So, I did a dance of joy yesterday morning when I got on the scale and was down another three pounds! That makes it a total of 28 pounds I've lost since the middle of August!
Usually I plateau at 30 pounds then end up backsliding. I've got two more pounds to go till I hit 30 pounds lost and I am going to do my damnest to break that 30 line and keep going.
I've been taking a spinning (exercise bike) class on Mondays, yoga on Tuesdays and Thursdays and trying to treadmill on the "off" days. I haven't gotten much swimming in lately but I think I'm going to try to do that on the weekends with my work schedule the way it is unless something changes.
In the meantime though, I've signed up for a personal trainer! I have my first session today and I'm trying to schedule her for Wednesdays and Fridays which would give me at least five straight days of some form of organized exercise! I am nervous about it, but I know it is the right thing to do. I need to start weight training so I can firm everything up and I want some one to show me the "proper" form. I am worried I look horrible in front of all the "already thing" exercise junkies at the gym, but I keep telling myself that "Rome wasn't built in a day" (of course, I also try not to think about the fact that "Rome also burned down") and a little embarrassment is worth it if I get the results I want in the long run.

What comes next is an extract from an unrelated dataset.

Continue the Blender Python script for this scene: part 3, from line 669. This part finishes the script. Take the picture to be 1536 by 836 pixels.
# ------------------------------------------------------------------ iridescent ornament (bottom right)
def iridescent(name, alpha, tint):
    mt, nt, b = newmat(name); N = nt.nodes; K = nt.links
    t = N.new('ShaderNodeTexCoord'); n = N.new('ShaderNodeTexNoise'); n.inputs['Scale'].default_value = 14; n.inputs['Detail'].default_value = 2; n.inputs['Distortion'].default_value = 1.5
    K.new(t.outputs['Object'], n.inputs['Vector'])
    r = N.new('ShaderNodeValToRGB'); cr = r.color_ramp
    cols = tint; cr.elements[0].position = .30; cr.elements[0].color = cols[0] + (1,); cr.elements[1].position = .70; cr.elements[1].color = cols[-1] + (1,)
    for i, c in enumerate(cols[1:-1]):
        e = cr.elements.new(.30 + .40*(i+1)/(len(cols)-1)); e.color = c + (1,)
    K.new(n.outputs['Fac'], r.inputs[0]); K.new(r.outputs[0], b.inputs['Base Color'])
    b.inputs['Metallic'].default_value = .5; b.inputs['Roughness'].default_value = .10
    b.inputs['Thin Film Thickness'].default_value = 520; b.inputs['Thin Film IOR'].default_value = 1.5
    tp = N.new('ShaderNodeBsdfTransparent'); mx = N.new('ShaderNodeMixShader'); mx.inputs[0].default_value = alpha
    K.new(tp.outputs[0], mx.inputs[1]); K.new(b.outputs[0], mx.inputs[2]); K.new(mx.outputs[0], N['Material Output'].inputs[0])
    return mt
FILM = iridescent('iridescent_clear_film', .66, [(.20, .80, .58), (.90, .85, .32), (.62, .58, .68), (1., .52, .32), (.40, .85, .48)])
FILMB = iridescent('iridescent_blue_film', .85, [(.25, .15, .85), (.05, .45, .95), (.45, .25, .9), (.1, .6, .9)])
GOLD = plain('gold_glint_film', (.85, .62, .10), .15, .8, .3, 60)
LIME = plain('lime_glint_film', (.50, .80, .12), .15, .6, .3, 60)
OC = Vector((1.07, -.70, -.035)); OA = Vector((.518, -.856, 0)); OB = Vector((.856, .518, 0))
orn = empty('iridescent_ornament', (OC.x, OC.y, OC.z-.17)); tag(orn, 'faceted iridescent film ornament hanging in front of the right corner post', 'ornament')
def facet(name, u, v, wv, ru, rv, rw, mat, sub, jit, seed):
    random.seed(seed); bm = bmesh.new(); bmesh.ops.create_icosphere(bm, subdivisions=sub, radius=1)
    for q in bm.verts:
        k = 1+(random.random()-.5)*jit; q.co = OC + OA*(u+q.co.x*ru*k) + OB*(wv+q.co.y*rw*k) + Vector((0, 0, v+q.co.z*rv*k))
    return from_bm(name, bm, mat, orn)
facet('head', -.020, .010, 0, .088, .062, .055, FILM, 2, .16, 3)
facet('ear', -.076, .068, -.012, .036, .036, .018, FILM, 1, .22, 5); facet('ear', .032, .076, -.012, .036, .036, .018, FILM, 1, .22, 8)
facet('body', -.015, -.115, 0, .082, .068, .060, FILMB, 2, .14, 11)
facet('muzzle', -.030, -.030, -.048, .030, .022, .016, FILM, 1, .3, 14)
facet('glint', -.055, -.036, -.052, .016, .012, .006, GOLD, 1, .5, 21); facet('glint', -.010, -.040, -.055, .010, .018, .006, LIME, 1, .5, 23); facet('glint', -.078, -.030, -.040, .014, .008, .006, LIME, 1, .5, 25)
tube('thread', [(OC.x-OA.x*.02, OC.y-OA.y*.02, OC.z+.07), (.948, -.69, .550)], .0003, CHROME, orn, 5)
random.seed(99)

I keep telling myself that 38 is still young and that I should want to be fit, healthy, and try to look prettier for not only myself but others. I keep thinking that my new RE appointment is in March and that 28 pounds is no mean feet in two months and at this rate I could lose another 60 pounds by March if I keep it up and don't plateau too much. That would put me not back at the weight my BMI rating says I should be, but it would definitely give me a healthier BMI to show the doctor and the weight lost would make it easier for me to hopefully support IVF and hopefully make it "stick".
So, while a very nervous me grabs my gym togs to take to work today, I know in my heart I am doing the right thing. That I am shaking off this "no baby" depression and doing something positive for myself (even if I know I'll look like a cow this afternoon at the gym)!
"Mooving" right along towards a healthy me! I'll let you know how horrid it was tonight!